KEY POINTS:
As the New Zealand dollar continues to hit new highs, an economic report released today says tourism is largely shielded from its effects.
The report, by the Ministry of Tourism, shows the exchange rate has little impact on tourist arrivals.
The kiwi hit a post-float high of US78.40c this week, and has gained more than US10c in the past three months. This has cut the spending power of tourists in New Zealand.
But the Institute of Economic Research says a 1 per cent increase in the value of the New Zealand dollar has a barely perceptible negative effect on visitor numbers - about 0.02 per cent.
Inbound Tour Operators Council chief executive Paul Yeo said that for most people selecting a holiday destination was not a decision based on dollars.
"It's really that emotive reason," Yeo said. "If you're going to go, you're going to go.
"If the exchange rate goes up or down, it doesn't necessarily deter people."
Yeo said that other export industries might lose sales because of a rising exchange rate, but the tourism industry would still get visitors, even if their spending was reduced.
The report found that income in the tourists' home countries was a more important long-term factor in tourism growth.
A a 1 per cent rise in world income boosted tourism numbers 1.7 per cent.
Tourism Ministry research manager Bruce Bassett said the research showed international tourism was resilient but not unaffected by changes in the exchange rate.
"It shows that even with a high exchange rate, the numbers of visitors will hold up very well, driven by the income growth of our markets," he said.
"Against this, expenditure is clearly more sensitive and we do see spending reductions that are masked by the underlying growth in arrivals."
In the year to March, the number of people coming to New Zealand rose 2.8 per cent, but the amount they spent went up only 0.2 per cent, to $6.3 billion.
The new study found spending per visitor dropped by 0.8 per cent for each 1 per cent rise in the NZ dollar's value.
The strength of the exchange rate relationship varied between countries. Germany, Japan, the United States and South Korea were more sensitive than the top two markets of Australia and Britain.
Tourism Minister Damien O'Connor said that even with a high exchange rate, visitor numbers, particularly from Australia and Britain, were good.
"While many of our export industries are feeling the heat from the rising dollar, this finding is heartening at least for one of our top income earners," he said.
But the report says it can take 18 months to two years for an exchange rate shift to reach its peak effect on visitor numbers. There was no similar lag in expenditure as spending was affected at the time of the visit.

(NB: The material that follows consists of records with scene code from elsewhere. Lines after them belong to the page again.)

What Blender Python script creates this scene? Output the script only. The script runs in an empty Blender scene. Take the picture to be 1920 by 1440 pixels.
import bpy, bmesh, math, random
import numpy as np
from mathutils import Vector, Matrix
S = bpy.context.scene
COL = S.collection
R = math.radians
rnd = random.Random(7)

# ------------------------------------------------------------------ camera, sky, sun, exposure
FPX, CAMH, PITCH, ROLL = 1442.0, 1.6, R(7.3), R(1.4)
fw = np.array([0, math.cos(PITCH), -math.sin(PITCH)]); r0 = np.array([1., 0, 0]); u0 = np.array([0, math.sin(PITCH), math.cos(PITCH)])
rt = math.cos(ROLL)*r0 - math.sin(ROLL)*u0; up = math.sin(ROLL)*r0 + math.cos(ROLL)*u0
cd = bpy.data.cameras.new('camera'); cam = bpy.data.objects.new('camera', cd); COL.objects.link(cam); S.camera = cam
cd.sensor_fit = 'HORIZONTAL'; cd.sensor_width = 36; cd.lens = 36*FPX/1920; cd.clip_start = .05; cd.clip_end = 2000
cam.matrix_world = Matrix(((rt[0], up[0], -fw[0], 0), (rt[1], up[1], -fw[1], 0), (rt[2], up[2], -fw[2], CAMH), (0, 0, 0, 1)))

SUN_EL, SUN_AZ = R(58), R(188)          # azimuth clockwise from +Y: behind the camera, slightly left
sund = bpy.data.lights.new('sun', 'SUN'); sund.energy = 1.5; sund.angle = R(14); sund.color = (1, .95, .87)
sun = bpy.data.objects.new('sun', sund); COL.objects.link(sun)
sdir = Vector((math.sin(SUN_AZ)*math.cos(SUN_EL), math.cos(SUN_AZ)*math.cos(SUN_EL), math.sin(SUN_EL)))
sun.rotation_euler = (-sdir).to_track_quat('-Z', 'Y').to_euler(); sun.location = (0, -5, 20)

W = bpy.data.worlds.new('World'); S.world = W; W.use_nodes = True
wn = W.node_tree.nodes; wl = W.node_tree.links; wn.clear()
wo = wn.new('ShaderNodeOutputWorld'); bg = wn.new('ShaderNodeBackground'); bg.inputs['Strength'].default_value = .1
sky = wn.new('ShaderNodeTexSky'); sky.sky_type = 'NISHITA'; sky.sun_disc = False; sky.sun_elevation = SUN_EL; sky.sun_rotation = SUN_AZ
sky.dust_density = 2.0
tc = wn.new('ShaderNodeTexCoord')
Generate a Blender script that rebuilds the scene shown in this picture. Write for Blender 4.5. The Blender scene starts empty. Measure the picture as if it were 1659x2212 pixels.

Tourism Holdings chief executive Trevor Hall said it was important to study each source market individually by length of stay and spending, followed by a demographic breakdown within that market.
"The backpackers may still come to New Zealand but whereas once they may have spent four weeks because they know that it's cheaper in Asia or in South America they may reduce their New Zealand stay down by 10 days," Hall said.
Tourism Holdings runs attractions including Kelly Tarlton's and the Waitomo glow worm caves.
"If we've got four attractions businesses and they tourists cut one to make their dollar go further, that hurts us."
The exchange rate does have a significant effect on the number of New Zealanders travelling overseas for holidays.
Outbound holiday travel was boosted on average by 0.87 per cent in relation to a 1 per cent rise in the NZ dollar's value.
The New Zealand dollar closed at US78.22c yesterday.
Cause and effect
If the NZ dollar strengthens by 1 per cent:
* Visitor numbers drop 0.02 per cent.
* Spending per visitor drops 0.8 per cent.
* Outbound holiday travel rises 0.87 per cent.